Bojonegoro-Ranu Kumbolo. Kopi Hitam dan Kabut Pagi

Dec 13, 2020

12 Desember 2020. Sabtu malam. Sekitar jam setengah sembilan.

Ketika menulis draft ini, saya sedang berada di sebuah warung kopi sederhana di Bojonegoro, Jawa Timur. Hujan turun sejak siang menjelang sore dan belum menunjukkan tanda akan reda. Sementara dari dalam, suara sound system terdengar cukup memekakkan. Seolah beradu sengan suara hujan di luar. Pemilik warung sedang memutar lagu-lagu dari band Jamrud. Sepertinya dia — yang saya taksir usianya antara 40-50 tahun — adalah penggemar Jamrud meskipun poster yang terpasang di salah satu jendelanya adalah poster Rocket Rockers.

Ini adalah kunjungan kedua saya di Zam Zam (nama warung kopinya). Pada kunjungan pertama lalu, sang pemilik warung juga memutar lagu-lagu dari band yang sama, yang sesekali diselingi oleh lagu-lagu dari Boomerang dan Power Metal. Saya haquul yakin bahwa pada masa mudanya dulu, si pemilik warung ini pernah agak nakal. Lalu tobat setelah menikah dan punya anak.

“Passwordnya ‘samasama'”. Kata si pemilik warung ketika saya memesan scangkir kopi hitam. Padahal saya tak menanyakannya. Wi-fi sepertinya masih menjadi fitur utama di warung-warung kopi pedesaan seperti yang saya kunjungi ini. Di beberapa warung kopi yang pernah saya kunjungi di Bojonegoro, selalu ada segerombolan anak-anak remaja yang sedang mabar (main bareng. Dalam konteks game mobile) bermodalkan wi-fi yang disediakan warung kopi.

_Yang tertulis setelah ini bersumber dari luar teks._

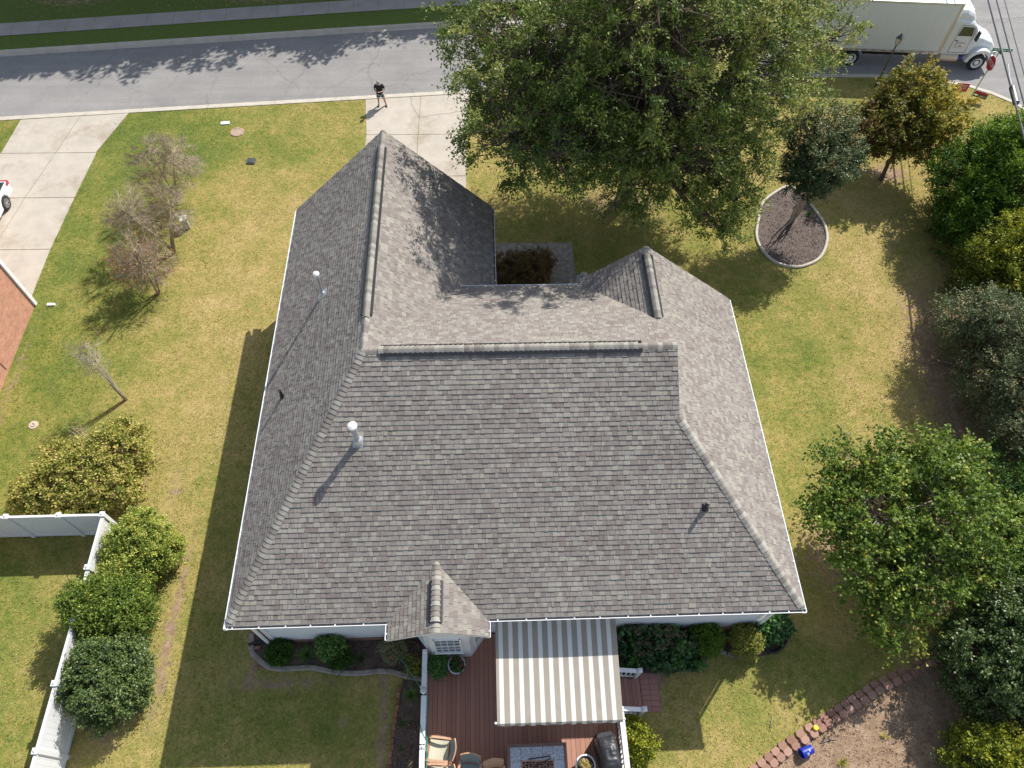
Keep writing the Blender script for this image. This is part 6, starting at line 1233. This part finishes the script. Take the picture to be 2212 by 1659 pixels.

Di daerah saya sendiri (Sragen, Jawa Tengah), warung-warung kopi semacam ini tidak terlalu familiar bahkan cenderung tak ada. Mungkin karna dekat Solo, tongkrongan yang lebih populer adalah sejenis angkringan.

Sambil menikmati seruput demi seruput kopi hitam melalui sebuah lepek agar terlihat aetestik dan klasik, saya dan teman ngobrol sana-sini dengan topik yang random. Hujan masih turun cukup deras dan suara lagu-lagu Jamrud masih saja terdengar dari sound system pemilik warung. Lama-lama saya jadi bosen juga karna lagunya banyak yang diulang-ulang. Entah sudah berapa kali Pelangi di Matamu dan Telat Tiga Bulan diputar oleh pemilik warung.

“Lucu ya, hidup ini”. Celetuk teman saya tiba-tiba, tanpa konteks yang jelas.

Memang benar bahwa hidup ini terkadang lucu. Walau lucunya tak selalu membuat kita tertawa. Bahkan kadang membuat kita bersedih, marah, merasa getir.

Sore tadi, saya baru saja ngobrol panjang sekali soal bagaimana susahnya seorang pria memperjuangkan cinta. Salah langkah sedikit saja, seorang pria bisa kehilangan cinta yang sedang diperjuangkan. Seperti yang baru saja saya alami.

Tiga minggu lalu, di sekitar jam yang sama, saya sedang rebahan di dalam tenda di Ranu Kumbolo. Merasakan udara dingin pegunungan yang entah bagaimana selalu membuat saya merasa rindu. Sebuah rindu yang berat karna harus selalu bermandi peluh untuk melepaskannya. Di pagi hari, suasana di Ranu Kumbolo adalah perwujudan dari lagu Puisi Pagi milik MarcoMarche, walaupun pagi itu tidak gerimis. Ranu Kumbolo yang berselimut kabut. Airnya yang begitu tenang. Pohon-pohon dan ranting-ranting yang roboh dan jatuh secara alami. Bau tanah basah yang memberikan ketenangan ketika menciumnya. Khayalan-khayalan yang tercipta. Serta rasa syukur yang tak henti-hentinya terucap atas semuanya. Atas suasana di Ranu Kumbolo. Atas kesempatan hidup. Atas kesempatan berjuang. Atas kegagalan-kegagalan masa lalu yang memberikan pelajaran-pelajaran. Atas terkabulnya doa-doa. Atas semua yang telah tercapai.

Dan malam ini, di sebuah warung kopi sederhana ini, semua rasa syukur itu masih dan akan selalu ada. Atas semuanya. Atas segalanya. Terima kasih ya Allah. Segala puji untukMu. Hanya untukMu. UntukMu.